On Fri, Nov 22, 2013 at 10:34 PM, Jakub Jelinek <ja...@redhat.com> wrote:
> On Fri, Nov 22, 2013 at 10:19:02PM +0400, Alexey Samsonov wrote:
>> On Tue, Nov 19, 2013 at 8:42 PM, Jakub Jelinek <ja...@redhat.com> wrote:
>> > Ok, here it is (untested though, because libsanitizer in gcc is older and I
>> > don't have spare cycles to play with llvm).
>> > Guess you need to write it up into compiler-rt buildsystem somehow,
>> > and for testing add
>> > -DSANITIZER_LIBBACKTRACE -I..../srcdir_of_libbacktrace 
>> > -I..../builddir_of_libbacktrace -L..../builddir_of_libbacktrace/.libs 
>> > -lbacktrace
>> > This is against current libbacktrace (r205028 or later, before that
>> > the syminfo callbacks had one less argument).
>>
>>
>> Do you have an idea of how the libbacktrace symbolizer should look to
>> the end user (if the static runtime was built with
>> -DSANITIZER_LIBBACKTRACE)? I see the following options, none of which
>> looks nice:
>> 1) Force the user to provide -L/path/to/libbacktrace -lbacktrace at
>> link time (otherwise one will see link errors like "undefined symbol:
>> backtrace_create_state"). Certainly this is a bad user experience.
>> 2) Make -fsanitize=address link flag imply "-lbacktrace" as we do for
>> libpthread, librt etc. But libbacktrace may not be installed in the
>> system.
>> 3) Pull libbacktrace.a inside libasan.a. This means we should teach
>> the build system to merge two archives (or have access to backtrace
>> sources at build time and recompile them ourselves). This is doable,
>> but kind of ugly and leads to funny consequences - we'll fail to build
>> libbacktrace itself with ASan (or, arguably, any program which uses
>> it).
>>
>> I ask this because I'm slightly afraid libbacktrace symbolizer will be
>> pretty undertested in the llvm tree and we may break it without
>> noticing. Building it is not a problem, but making all the tests "just
>> work" with it is harder.
>
> In GCC, libbacktrace is built as a libtool convenience library only and
> then linked into whatever libraries want to use it.  So indeed, the plan
> is to link libbacktrace.la into libasan.so.1.0.0 and libasan.a
> (and the earlier GCC patch I've posted included corresponding toplevel
> configure/Makefile bits and libsanitizer Makefile/configure changes to make
> it happen).  E.g. libgo.so.* links libbacktrace.la into itself too.
> So, for GCC user experience, things will work automatically.
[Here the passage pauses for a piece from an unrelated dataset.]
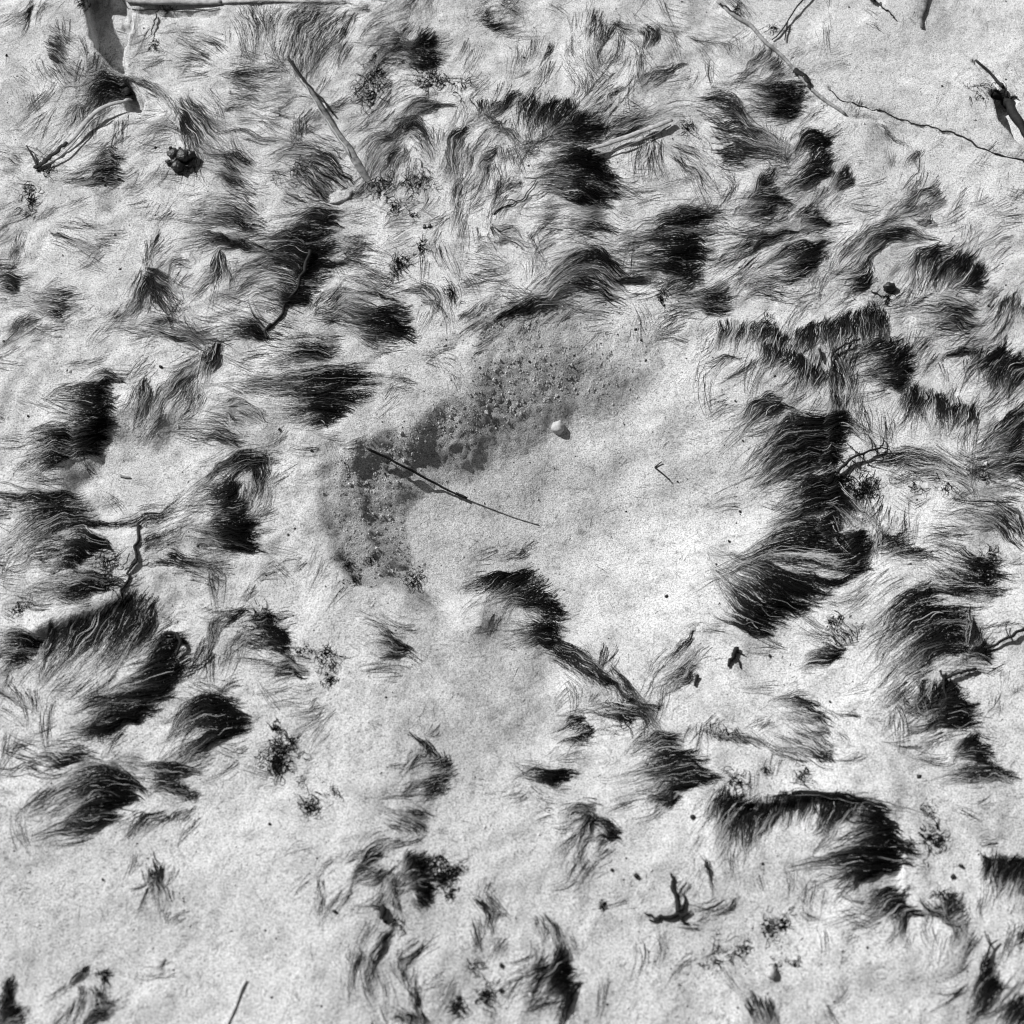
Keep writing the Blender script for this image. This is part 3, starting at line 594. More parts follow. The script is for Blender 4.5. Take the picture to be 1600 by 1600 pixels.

Good. Note, however, that you'd need at least two versions of
libbacktrace - 32-bit and 64-bit.

> As Ian said, libbacktrace right now is not maintained as it's own separate
> entity that would be individually installable etc.  So, for testing
> in LLVM, if you don't want to copy over libbacktrace sources in there,

I don't think we want to copy libbacktrace sources into LLVM and maintain it :(

> it means finding some way in the build system/configure to detect
> or request libbacktrace availability (for libraries not included in
> GCC tree GCC's configure typically uses --with-<package>=<path>
> or --with-<package>-lib=<path>/--with-<package>-include=<path>) and just
> link against it and you'd just unpack/configure/build libbacktrace
> on one of your test bots.

We indeed can add support for detecting presence of libbacktrace
binaries and headers
when we configure a build tree. But to "just link against it" we have
to either link against it in Clang
driver (I don't think we should add support for it), or link against
it in all the places where we build something
with "-fsanitize=foo", and there are quite a few of them.

As for redirecting libc calls from libbacktrace to our internal
versions (or interceptors) -
if it works fine for our toy tests (which is the case), I suggest to
wait for the actual problems gcc
users may discover. If there will be need in compiling a separate
sanitizer-specific version of libbacktrace,
or providing an additional layer between libbacktrace and sanitizer
runtimes, or both, this could probably
be done in gcc version of the runtime only (w/o modifying any existing
source files, only adding standalone gcc-specific stuff).

That said, I'm going to do a basic sanity test of Jakub's patch
applied to LLVM trunk (test that it build fine with and w/o
-DSANITIZER_LIBBACKTRACE
and works if we add -lbacktrace in the latter case), and commit it, so
that we can merge this into gcc. Once again, sorry for the delays.